Choosing Random Numbers Redux
I goofed in my last post about choosing random numbers, so let’s take another look. Big thanks to NSurveyor, by the way, for pointing it out! In converting floats into integers last time, I used the static Math.round() method. In the context of ensuring that a random choice is made with equal probability, there’s a subtle (but important!) distinction between rounding with Math.round() versus rounding with Math.ceil() or Math.floor(). I think a diagram will help.
Everyone should get an equal piece of the pie
Math.round() does its rounding the way we learned back in grade school: if the number in question is less than five, round down; if five or higher, round up.
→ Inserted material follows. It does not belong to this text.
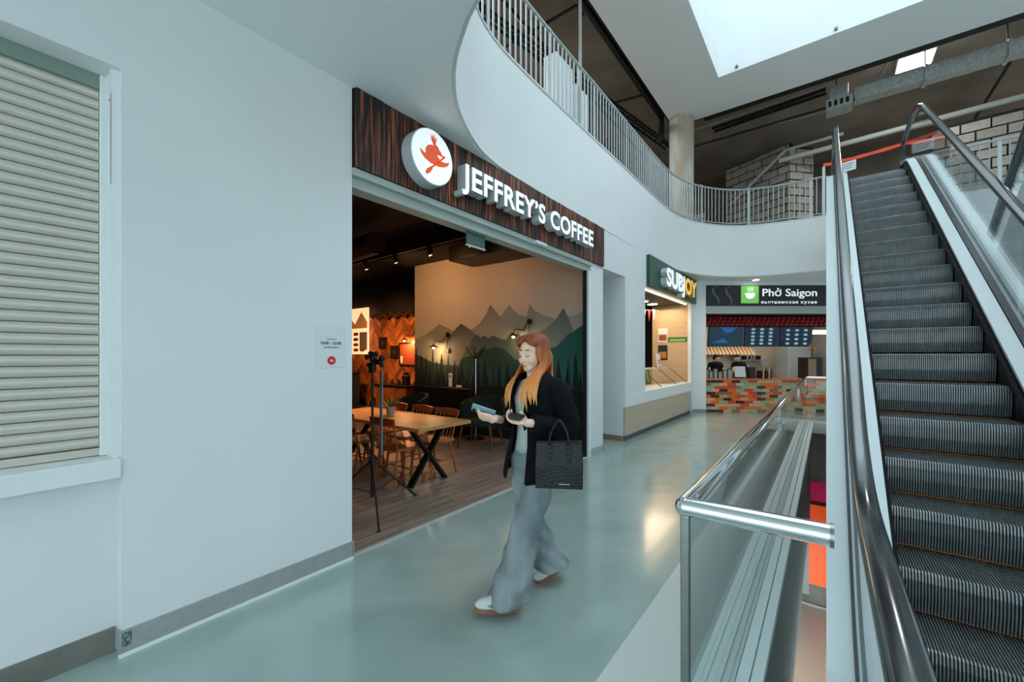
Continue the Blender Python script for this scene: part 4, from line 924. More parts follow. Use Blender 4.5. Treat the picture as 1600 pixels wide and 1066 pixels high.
# ------------------------------------------------------------------ sandwich counter
BEIGE = mat('beige_laminate', S(206, 176, 140), .5, var=.12, scale=3, stretch=(1, 1, 5)); SUBG = mat('sign_green', S(18, 74, 58), .4); SHOPBLK = mat('shop_black', S(24, 20, 18), .6)
sbox('wall_sandwich_side', BEIGE, (-4.0, -2.99, 11.9, 12.1, 0, 2.98)); sbox('wall_sandwich_back', SHOPBLK, (-6.3, -6.2, 7.3, 13.2, 0, 3.1), (-6.3, -3.4, 13.0, 13.2, 0, 3.1), (-6.3, -4.3, 7.18, 7.3, 0, 3.1))
sbox('ceiling_sandwich', SHOPBLK, (-6.3, -3.2, 7.3, 13.0, 2.98, 3.1)); sbox('floor_sandwich', SHOPBLK, (-6.3, -3.6, 7.3, 13.0, -.02, 0))
SS = thing('sandwich_sign', 'dark green sign with raised white and yellow letters', 'sign', (-2.86, 10.3, 2.985))
obj(G().box(-2.898, -2.83, 8.27, 12.30, 2.985, 3.622), 'board', SUBG, SS)
YLET = mat('letter_yellow', S(240, 196, 90), .4, emis=.4, ecol=S(250, 200, 90)); YSIDE = mat('letter_yellow_side', S(206, 140, 50), .5)
raised_letters('SUBJOY', SS, 8.95, 11.5, 3.07, 3.47, -2.83, .13, .045, lambda y: (LETF, LETS) if y < 10.32 else (YLET, YSIDE))
LS = tag(obj(G().box(-3.05, -3.02, 8.2, 11.74, 2.955, 2.975), 'light_strip', mat('strip_warm', (1, .85, .65, 1), .4, emis=4, ecol=(1, .78, .5, 1))), 'warm light strip along the top of the sandwich counter opening', 'light')
sbox('trim_sandwich', WHITE2, (-3.0, -2.90, 8.19, 11.75, 2.975, 3.0))
for k, y in enumerate((8.9, 9.6, 10.3, 11.0)):
    t = thing('ceiling_light', ('round warm ceiling light over the sandwich counter, first from the passage', 'round warm ceiling light over the sandwich counter, second from the passage', 'round warm ceiling light over the sandwich counter, third from the passage', 'round warm ceiling light over the sandwich counter, nearest the beige wall')[k], 'light', (-3.7, y, 2.98), 0, 'round lights over the sandwich counter')
    obj(G().lathe([(.14, -.035), (.15, 0)], (-3.7, y, 2.978), 20), 'housing', WHITE2, t, smooth=40); obj(G().lathe([(.125, -.04), (.125, -.035)], (-3.7, y, 2.978), 20), 'diffuser', mat('disc_warm', (1, .9, .75, 1), .4, emis=7, ecol=(1, .82, .58, 1)), t)
area('sandwich_lamp', (-3.6, 10.2, 2.9), (0, 0, 0), .8, 3.2, 44, (1, .74, .46))
SCB = thing('sandwich_counter', 'white topped counter with pale wood panels below the green sign', 'counter', (-3.0, 9.5, 0))
obj(G().box(-3.5, -2.895, 7.17, 11.74, .62, .853), 'top', WHITE2, SCB, bevel=.006)
for k in range(3):
    y0 = 7.18 + k * 1.52; obj(G().box(-3.4, -2.905, y0, y0 + 1.512, .10, .62), 'wood_panel', mat('pale_panel', S(196, 176, 154), .5, var=.12, scale=2, stretch=(1, 1, 6)), SCB)
obj(G().box(-3.4, -2.93, 7.18, 11.74, .001, .10), 'plinth', mat('plinth_dark', S(70, 76, 76), .4, .4), SCB)
# display case
DCS = thing('display_case', 'slanted glass food display case standing on the sandwich counter', 'display case', (-3.2, 9.8, .853))
for y in (8.35, 9.45, 10.6, 11.55):
    g = G(); g.bar((-2.97, y, .86), (-3.42, y, 1.24), .02, .03, up=(0, 1, 0)); obj(g, 'slanted_bar', mat('case_bar', S(50, 38, 32), .4), DCS)
obj(G().box(-3.68, -3.40, 8.25, 11.6, 1.235, 1.26), 'top_shelf', mat('shelf_glass_white', S(200, 206, 204), .25), DCS)
for k in range(3):
    y0 = 8.37 + (0, 1.1, 2.25)[k]; y1 = (9.43, 10.58, 11.53)[k]
    g = G(); g.prism([(-2.962, y0, .862), (-2.962, y1, .862), (-3.41, y1, 1.238), (-3.41, y0, 1.238)], (.006, 0, .004)); obj(g, 'glass_front', GLASSL, DCS)
for z in (.93, 1.06): obj(G().box(-3.66, -3.32, 8.37, 9.43, z, z + .015), 'food_shelf', mat('shelf_steel', S(170, 160, 150), .3, .6), DCS)
BREAD = mat('bread_crust', S(190, 120, 62), .7, var=.3, scale=20)
for k in range(10):
    r, c = divmod(k, 5); y = 8.48 + c * .21; z = (.945, 1.075)[r]
    tag(obj(G().ell((-3.46, y, z + .035), (.10, .07, .036), 10, 6), 'bread_roll', BREAD, smooth=True), 'baked bread roll on the %s glass case shelf, %s along from the passage' % (('lower', 'upper')[r], ('first', 'second', 'third', 'fourth', 'fifth')[c]), 'bread', 'rolls in the display case')
for k in range(3):
    t = thing('food_tray', ('steel tray of salad in the display case, near its middle', 'steel tray of sauce in the display case, second', 'steel tray of vegetables in the display case, by the wall end')[k], 'tray', (-3.25, 10.7 + k * .27, .853), 0, 'trays in the display case')
    obj(G().box(-3.4, -3.08, 10.62 + k * .27, 10.86 + k * .27, .8535, .90), 'pan', STEEL, t); obj(G().ell((-3.24, 10.74 + k * .27, .895), (.13, .10, .03), 10, 6), 'food', mat('food_%d' % k, (S(120, 140, 60), S(170, 60, 40), S(200, 150, 80))[k], .6, var=.4, scale=30), t)
# posters and stands
def poster(name, label, c, w_, h_, m, m2, ax='x', txt=None):
    t = thing(name, label, 'poster', c); x, y, z = c
    if ax == 'x': obj(G().box(x - w_ / 2, x + w_ / 2, y - .012, y, z, z + h_), 'sheet', m, t); obj(G().box(x - w_ * .4, x + w_ * .4, y - .016, y - .012, z + h_ * .12, z + h_ * .55), 'picture', m2, t)
    return t
poster('wall_poster', 'tall poster with food photo on the beige side wall', (-3.70, 11.9, 1.95), .26, .40, PAPER, mat('food_photo', S(150, 70, 50), .5)); poster('wall_poster', 'dark poster under the tall one on the beige side wall', (-3.70, 11.9, 1.45), .26, .42, mat('poster_dark', S(24, 44, 38), .5), BREAD)
poster('wall_poster', 'long green strip sign on the beige side wall', (-3.30, 11.9, 1.96), .52, .13, mat('strip_green', S(44, 120, 50), .5), mat('strip_light', S(150, 190, 90), .5))
def stand(label, y, m, m2):
    t = thing('menu_stand', label, 'menu stand', (-3.52, y, 1.26)); obj(G().obox((-3.52, y, 1.445), (.02, .27, .36), Matrix.Rotation(-.12, 3, 'Y')), 'card', m, t); obj(G().obox((-3.507, y, 1.40), (.012, .17, .14), Matrix.Rotation(-.12, 3, 'Y')), 'picture', m2, t); obj(G().box(-3.58, -3.46, y - .1, y + .1, 1.2605, 1.275), 'foot', BLACK, t)
stand('green menu card stand on the display case shelf', 8.55, SUBG, BREAD); stand('white menu card stand on the display case shelf', 10.95, PAPER, mat('card_orange', S(226, 150, 80), .5))
BT = thing('bunting', 'string of red and white pennants under the counter ceiling', 'bunting', (-3.5, 10, 2.85))
for k in range(8):
    y = 8.5 + k * .38; x = -3.75 - .0 * k; z = 2.84 - .10 * math.sin(PI * k / 7)
    obj(G().prism([(x, y, z), (x, y + .24, z), (x, y + .12, z - .32)], (.004, 0, 0)), 'pennant', (MATS['sticker_red'], PAPER)[k % 2], BT)
obj(G().tube([(-3.75, 8.3 + k * .38, 2.85 - .10 * math.sin(PI * k / 9)) for k in range(10)], .005, 5), 'string', PAPER, BT)

# ------------------------------------------------------------------ noodle counter, set square to its own axis
PA = YAW; PO = Vector((-math.sin(YAW), math.cos(YAW), 0)) * 11.25
def PF(l, d, z=0): return PO + Vector((math.cos(PA), math.sin(PA), 0)) * l + Vector((-math.sin(PA), math.cos(PA), 0)) * d + Vector((0, 0, z))
def pstruct(name, m, *boxes):
    g = G()
    for b in boxes: g.box(*b)
    o = struct(obj(g, name, m)); o.location = PO; o.rotation_euler = (0, 0, PA); return o
class PT:
    def __init__(s, name, label, cat, l, d, z, group=None): s.b = Vector((l, d, z)); s.o = thing(name, label, cat, PF(l, d, z), PA, group)
    def part(s, g, name, m, smooth=False, parent=None, bevel=0):
        g.v = [tuple(Vector(p) - s.b) for p in g.v]; return obj(g, name, m, parent or s.o, smooth, local=True, bevel=bevel)
PHW = mat('kitchen_wall', S(176, 176, 170), .4, var=.06, scale=3); KTILE = mat('kitchen_tile', S(206, 196, 178), .3)
pstruct('wall_noodle_front', WHITE, (4.9, 5.33, 0, .3, 0, 3.64), (5.33, 10.6, .02, .3, 3.50, 3.64))
pstruct('baseboard_noodle', STEEL, (4.95, 5.33, -.012, 0, 0, .1))
pstruct('wall_noodle_back', KTILE, (4.9, 11, 3.6, 3.8, 0, 3.6)); pstruct('wall_noodle_left', PHW, (4.9, 5.1, .3, 3.6, 0, 3.6)); pstruct('wall_noodle_right', PHW, (10.6, 10.8, 0, 3.6, 0, 3.6)); pstruct('ceiling_noodle', SHOPBLK, (4.9, 10.8, .3, 3.8, 3.3, 3.4))
t = PT('noodle_sign', 'black sign board with white lettering and green bowl logo', 'sign', 8, 0, 2.94)
t.part(G().box(5.34, 10.58, -.03, .02, 2.94, 3.50), 'board', BLACK)
lg = t.part(G().box(6.26, 6.75, -.06, -.03, 3.0, 3.48), 'logo', mat('logo_green', S(120, 190, 90), .4, emis=.3, ecol=S(120, 200, 90)), bevel=.03)
g = G(); g.prism([(6.36, -.061, 3.28), (6.65, -.061, 3.28), (6.62, -.061, 3.18), (6.57, -.061, 3.13), (6.44, -.061, 3.13), (6.39, -.061, 3.18)], (0, -.006, 0))
for k in range(3):
    x = 6.44 + k * .06; g.tube([(x, -.064, 3.30), (x + .02, -.064, 3.34), (x - .01, -.064, 3.38), (x + .015, -.064, 3.43)], .009, 5)
t.part(g, 'bowl_emblem', LETF, parent=lg)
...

My previous sample code was this:
Math.round(Math.random() * 9) + 1;As NSurveyor points out in the previous post’s comments, the above is close, but not close enough. The distribution is uneven, because 1s and 10s are less likely to be chosen over 2, 3, 4, …, 9. Why? Check it out.
If the result of Math.random() * 9 happens to fall between 0 and 0.4, it would be rounded to 0. That’s worth “one slice of pie.” If it happens to fall between 0.5 and 0.9, it would be rounded to 1. That, too, is one slice of pie. So far, zero and one are tied. With me?
If the number falls between 1 and 1.4, that also rounds to 1. At this point, zero is behind, because one has two slices of pie. The pattern continues: a number between 1.5 and 1.9 rounds to 2, and so does 2 through 2.4. All the middle numbers get two slices of pie, while the end numbers only get a single slice.
NSurveyor’s recommendation is this:
Math.floor(Math.random() * 10) + 1;… which solves the issue. In this case, numbers are always rounded down. Everyone gets two slices of pie.
Likewise, his suggested change to my randomRange() sample goes like this:
function randomRange(min:Number, max:Number):Number {
return Math.floor(Math.random() * (max - min + 1)) + min;
}
October 8th, 2006 at 2:48 pm
Glad I could help!
October 9th, 2006 at 6:32 am
Ok, so I sucked at math but I get the rounding bit. What I don’t understand is the purpose of separating it into 6 parts. Why not 0-.4, .5-1.4, 1.5-2.4, 2.5-3 where each, when rounded, equals a whole integer up to 3? Maybe this is your point and I’m daft.
I really appreciate your explaining this topic. It’s something I’ve always shied away from because I couldn’t see the use.
October 9th, 2006 at 2:59 pm
Amy,
I’m sure you’re not daft.
It may be that I confused matters by only going to up three in my diagrams, when my ActionScript code shows a range that goes higher. Six parts was just arbitrary, otherwise the image would have been wider.
The first diagram is intended to show that the two end numbers — no matter how long the sequence — are only chosen half as often as the middle numbers. In my ActionScript, the return value of
Math.random() * 9might actually be, say, 9.7. When rounded withMath.round(), that would become 10. The return value might be 8.5, which would become 9. Might be 9.3, which would become 9. The number 9 has an unfair advantage over 10, in this case.Make sense? If not, let me know.
October 9th, 2006 at 9:10 pm
Of course it isn’t .4 but .49999999, and not .9 but .9999999999…though the above still illustrates the problem nicely.
Another way to look at it:
0.0<=x<0.5->Math.round(x)=0
0.5<=x<1.5->Math.round(x)=1
1.5<=x<2.5->Math.round(x)=2
2.5<=x<3.5->Math.round(x)=3
3.5<=x<4.5->Math.round(x)=4
….
MAX-0.5<=x<MAX->Math.round(x)=MAX
From this we see that the range for 0 and MAX is only 0.5, while the between numbers have a range of 1, and thus it is twice as likely to get a middle number than one of the ends.
October 10th, 2006 at 1:11 pm
Cool, thanks to you both. This makes a lot more sense now.